Où en est le projet d’un festival off ?

Cette année, nous avons le Studio Web est une partie off, certes un peu particulière. En réalité, nous souhaitons revoir les dates du festival parce que préparer un off en décembre, c’est compliqué. Actuellement, nous souhaitons que le festivalier de 2016 ait tout sur place au 2M2C (ndlr, Montreux Music & Convention Centre), et ne pas le faire sortir mais c’est aussi dommage. La météo du mois de décembre est un risque et se promener dans la ville à cette période de l’année n’est pas idéal. Nous souhaitons nous rapprocher de l’été, sans empiéter sur les dates du Jazz Festival.

Pour conclure, quels sont les humoristes que vous préférez ?
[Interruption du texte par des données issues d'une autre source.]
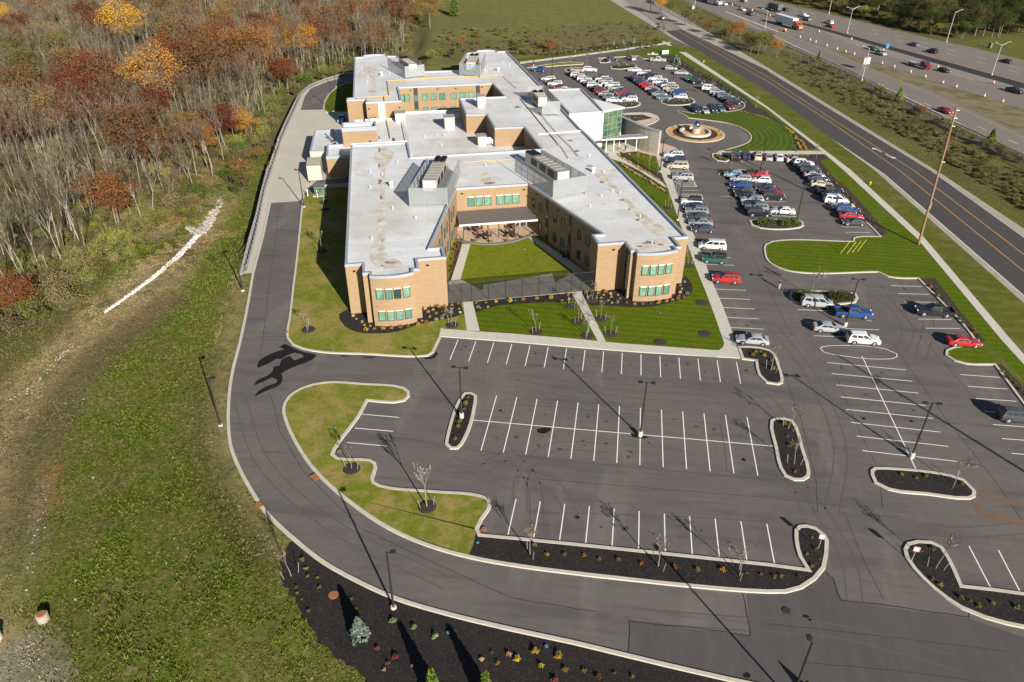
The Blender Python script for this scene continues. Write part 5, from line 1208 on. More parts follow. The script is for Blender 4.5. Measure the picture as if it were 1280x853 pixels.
row([(1021.5, 378, 'minivan', 'silver', 0)], 'parked beside the green hedge island, a blue pickup behind', 'cars near the hedge island')
row([(1066.5, 391, 'pickup', 'blue', 0)], 'parked beside the lamp post below the hedge island', 'cars near the hedge island')
row([(1036.5, 409.5, 'sedan', 'silver', 0)], 'alone in a bay left of the hedge island lamp', 'cars near the hedge island')
row([(1079, 424, 'suv', 'white', 0)], 'parked just above the painted oval on the asphalt', 'cars near the hedge island')
row([(1167.5, 389, 'pickup', 'black', 180)], 'parked alone against the street side mulch bed', 'cars on the street side')
row([(1205, 427, 'sedan', 'red', 0)], 'parked above the small grass tongue at the right edge', 'cars on the street side')
row([(1273, 520.5, 'suv', 'charcoal', 0)], 'cut by the right edge among empty bays', 'cars on the street side')
row([(674, 87.3, 'suv', 'blue')], 'parked behind the far right roof edge near the drive', 'cars behind the building')
row([(685.5, 98.5, 'wagon', 'white'), (690.5, 102, 'sedan', 'charcoal'), (694, 105, 'suv', 'white'), (699, 108.5, 'sedan', 'maroon'), (704, 111.7, 'sedan', 'white')], 'the back wall row', 'cars behind the building')
row([(718, 91.8, 'sedan', 'charcoal'), (722, 94.2, 'suv', 'white'), (726.5, 96.5, 'sedan', 'silver'), (730.5, 99, 'suv', 'white'), (734.5, 101.5, 'sedan', 'white'), (738.5, 104, 'sedan', 'grey'), (743, 107, 'suv', 'white'), (747.5, 110.3, 'sedan', 'navy'), (752, 113.5, 'suv', 'maroon'), (757.5, 117.5, 'sedan', 'silver'), (763, 121.5, 'sedan', 'teal'), (767.5, 125.2, 'sedan', 'white')], 'first far double row left', 'cars in the far double rows', 0)
row([(737.5, 87.3, 'suv', 'white')], 'standing alone at the head of the first far row', 'cars in the far double rows', 0)
row([(721.5, 87.7, 'sedan', 'gold', 0)], 'at the small island heading the first far row', 'cars in the far double rows')
row([(748.5, 97, 'suv', 'charcoal'), (753, 99.2, 'suv', 'white'), (757, 101.5, 'suv', 'silver'), (761, 104, 'sedan', 'white'), (765.5, 107, 'suv', 'white'), (769.5, 110, 'sedan', 'silver'), (774, 113.5, 'sedan', 'black'), (779.5, 117.5, 'suv', 'red'), (783, 120.8, 'suv', 'navy'), (787, 124, 'suv', 'white')], 'first far double row right', 'cars in the far double rows', 180)
row([(793.5, 96.8, 'sedan', 'black'), (797, 99, 'hatchback', 'maroon'), (800.5, 101.2, 'suv', 'charcoal'), (804, 103.4, 'sedan', 'navy'), (807.8, 105.9, 'sedan', 'red'), (811.5, 108.3, 'coupe', 'red'), (815.5, 111.3, 'sedan', 'silver'), (819.7, 114.2, 'sedan', 'black'), (824.3, 117.6, 'sedan', 'grey'), (830, 122, 'sedan', 'teal')], 'second far double row left', 'cars in the far double rows', 0)
row([(805, 91.8, 'suv', 'white'), (811.5, 94.7, 'pickup', 'black'), (819, 98.6, 'suv', 'white'), (825, 102.8, 'minivan', 'white'), (829.5, 105.6, 'sedan', 'charcoal'), (835.5, 107.2, 'suv', 'white'), (838.5, 110.4, 'minivan', 'beige'), (843, 113.4, 'sedan', 'silver'), (848, 116.2, 'suv', 'blue'), (850.5, 120.8, 'hatchback', 'white')], 'second far double row right', 'cars in the far double rows', 180)
row([(765, 74, 'sedan', 'navy', 30)], 'beside the small kerbed bed at the far drive', 'cars in the far lot')
row([(788.5, 73, 'suv', 'silver', 120)], 'angled in the far striped bays', 'cars in the far lot')
row([(822.5, 75, 'pickup', 'silver', 0)], 'at the corner of the far street bed', 'cars in the far lot')
row([(793.5, 87.6, 'sedan', 'white', 180)], 'alone beside the narrow hedge island of the far lot', 'cars in the far lot')
row([(838.8, 85.3, 'hatchback', 'silver'), (851.5, 91, 'sedan', 'silver'), (865.3, 98.4, 'wagon', 'green'), (872.3, 102.5, 'jeep', 'black'), (887.3, 110.4, 'minivan', 'white'), (896.5, 115.3, 'suv', 'silver'), (901.5, 118.2, 'sedan', 'white'), (906.5, 120.9, 'suv', 'teal'), (911.5, 124.2, 'sedan', 'charcoal'), (917.5, 127.8, 'suv', 'black')], 'the far street row', 'cars along the far street bed', 0)
row([(869.5, 136.6, 'minivan', 'navy'), (880.6, 138, 'sedan', 'silver'), (890, 136.5, 'suv', 'navy'), (900.5, 136, 'sedan', 'teal'), (911, 133.8, 'suv', 'maroon')], 'the circle corner row', 'cars facing the circle lawn', 285)
row([(426.8, 148.3, 'sedan', 'lightblue', 280)], 'in the shade of the service yard', 'cars behind the building')
# street and highway traffic
HD = math.atan2(*(reversed((G(1280, 122)-G(1055, 53)).to_2d()[:])))
SD = math.atan2(*(reversed((G(1142, 213)-G(960, 96.6)).to_2d()[:])))
def drive(px, kind, col, head, lab): p = G(px[0], px[1], .6); place_car(kind, col, p.x, p.y, head, col+' '+NICE[kind]+' '+lab, 'traffic')
drive((827, 23), 'suv', 'black', SD+math.pi, 'driving alone on the street beside the field')
drive((1181.5, 138.3), 'sedan', 'red', HD, 'driving down the exit ramp past the guardrail')
drive((1268.5, 113.7), 'pickup', 'black', HD, 'on the highway at the right edge by orange barrels')
drive((1180, 88), 'sedan', 'black', HD, 'following the maroon flatbed along the pale strip')
drive((1101, 67), 'suv', 'silver', HD, 'beside the blue highway sign in the near lanes')
drive((1090.5, 60.8), 'sedan', 'green', HD, 'just ahead of the tall ramp lamp on the pale strip')
drive((1142, 55.6), 'sedan', 'teal', HD+math.pi, 'in the far lanes left of a black SUV')
drive((1165, 64.3), 'suv', 'black', HD+math.pi, 'in the far lanes nearest the dark strip')
drive((1257.5, 76.5), 'sedan', 'charcoal', HD+math.pi, 'passing the tall twin lamp at the highway far edge')
drive((1036, 28.3), 'suv', 'white', HD+math.pi, 'in the far lanes beside a red car')
drive((1037.5, 32.7), 'sedan', 'red', HD+math.pi, 'in the far lanes overlapping a white SUV')
drive((1004.5, 20), 'pickup', 'white', HD+math.pi, 'in the far lanes above the orange truck cab')
drive((1008.5, 24.2), 'suv', 'teal', HD+math.pi, 'in front of the white pickup above the orange cab')
drive((980.5, 12), 'sedan', 'black', HD+math.pi, 'behind the box truck in the far lanes')
drive((905, 5.2), 'suv', 'white', HD, 'right behind the grey truck at the top edge')
drive((927.7, 11.8), 'sedan', 'white', HD, 'in the near lanes ahead of a dark SUV')
drive((937.5, 17.5), 'suv', 'charcoal', HD, 'in the near lanes close to the white sedan')
drive((929.5, 1.2), 'suv', 'grey', HD+math.pi, 'at the top edge in the far lanes')
def truck(px, head, label, kind, cab='orange', boxc='white'):
    p = G(px[0], px[1], 0)
    t = empty(kind, (p.x, p.y, 0), head, label, 'truck', 'trucks on the highway')
    def wheels(xs_):
        for x in xs_:
            for s in (1, -1):
                mb = MB(); mb.tube((x, s*.75, .5), (x, s*1.25, .5), .5, n=14); wh = mb.build('wheel', MAT['tyre'], t)
                mb = MB(); mb.tube((x, s*1.24, .5), (x, s*1.27, .5), .28, n=10); mb.build('rim', MAT['rim'], wh)
    if kind == 'semi_truck':
        mb = MB(); mb.box((-3.2, 0, 2.65), (13.6, 2.6, 2.8)); mb.build('trailer', MAT['truck_box'], t)
        mb = MB(); mb.box((-3, 0, 1.08), (13, 1.2, .28)); mb.box((5.5, 0, .95), (5.5, 1.1, .4)); mb.build('chassis', MAT['trim'], t)
        mb = MB(); mb.add([(4.3, s*1.2, z) for z in (.8, 3.4) for s in (1, -1)]+[(6.6, s*1.2, z) for z in (.8, 2.9) for s in (1, -1)]+[(8.2, s*1.0, z) for z in (.8, 1.9) for s in (1, -1)]+[(6.9, s*1.15, 1.95) for s in (1, -1)],
            [(0, 1, 3, 2), (2, 3, 7, 6), (0, 2, 6, 4), (1, 5, 7, 3), (6, 7, 13, 12), (12, 13, 11, 10), (8, 10, 11, 9), (4, 6, 12, 10, 8), (5, 9, 11, 13, 7), (0, 4, 8, 9, 5, 1)])
        mb.build('cab', PAINT[cab], t)
        mb = MB(); mb.add([(6.66, 1.05, 2.85), (6.66, -1.05, 2.85), (6.93, -1.05, 2.05), (6.93, 1.05, 2.05)], [(0, 3, 2, 1)]); mb.build('windscreen', MAT['car_glass'], t)
        mb = MB(); mb.box((8.22, 0, 1.1), (.12, 1.5, .9)); mb.build('grille', MAT['rim'], t)
        wheels([-8.6, -7.4, 4.6, 3.4, 7.2])
    elif kind == 'flatbed_truck':
        mb = MB(); mb.box((-1.6, 0, 1.2), (6.6, 2.4, .22)); mb.box((1.6, 0, 1.7), (.15, 2.3, .9)); mb.build('bed', MAT['steel'], t)
        mb = MB(); mb.add([(1.9, s*1.1, z) for z in (.7, 2.6) for s in (1, -1)]+[(3.4, s*1.05, z) for z in (.7, 2.55) for s in (1, -1)]+[(4.9, s*.9, z) for z in (.7, 1.6) for s in (1, -1)]+[(3.75, s*1.0, 1.75) for s in (1, -1)],
            [(0, 1, 3, 2), (2, 3, 7, 6), (0, 2, 6, 4), (1, 5, 7, 3), (6, 7, 13, 12), (12, 13, 11, 10), (8, 10, 11, 9), (4, 6, 12, 10, 8), (5, 9, 11, 13, 7), (0, 4, 8, 9, 5, 1)])
        mb.build('cab', PAINT[cab], t)
        mb = MB(); mb.add([(3.46, .95, 2.48), (3.46, -.95, 2.48), (3.78, -.92, 1.85), (3.78, .92, 1.85)], [(0, 3, 2, 1)]); mb.build('windscreen', MAT['car_glass'], t)
        mb = MB(); mb.box((-.5, 0, .8), (8.5, .9, .35)); mb.build('chassis', MAT['trim'], t); wheels([-3.2, 3.9])
    else:
        mb = MB(); mb.box((-1.4, 0, 2.2), (8.4, 2.5, 2.4)); mb.build('box_body', MAT['truck_tarp'], t)
        mb = MB(); mb.box((3.9, 0, 1.75), (2.0, 2.3, 2.1), taper=.88); mb.build('cab', PAINT[cab], t)
        mb = MB(); mb.box((4.86, 0, 2.1), (.08, 1.8, .7)); mb.build('windscreen', MAT['car_glass'], t)
        mb = MB(); mb.box((0, 0, .85), (9.6, 1, .35)); mb.build('chassis', MAT['trim'], t); wheels([-4, -2.8, 3.9])
MAT['truck_box'] = M('truck_box', (.62, .63, .66), .5, coord='obj'); MAT['truck_tarp'] = M('truck_tarp', (.06, .06, .062), .6, coord='obj', layers=[(.6, .4, .6, (.2, .2, .2), .6)])
truck((986.5, 34.2), HD, 'semi truck with long pale trailer and bright orange cab', 'semi_truck', 'orange')
truck((890, 5), HD, 'semi truck with grey trailer and white cab at the top edge', 'semi_truck', 'white')
truck((1147.5, 84.2), HD, 'maroon flatbed tow truck with an empty deck among the barrels', 'flatbed_truck', 'maroon')
truck((966, 13.5), HD+math.pi, 'dark bodied truck with a pale cab in the far lanes', 'box_truck', 'white')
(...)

Jean-Jacques Vanier est l’humoriste français qui me fait le plus rire au monde. Il n’est pas très connu mais je n’ai jamais autant ri qu’avec lui. Et aussi avec Jean-Marc Parent, un québécois que j’adore. C’est un humoriste qui a un cœur immense. En Suisse, Thomas Wiesel (ndlr, lire son portrait) me fait hurler de rire mais Blaise Bersinger (ndlr, lire l’article sur son spectacle) a un je-ne-sais-quoi que j’adore.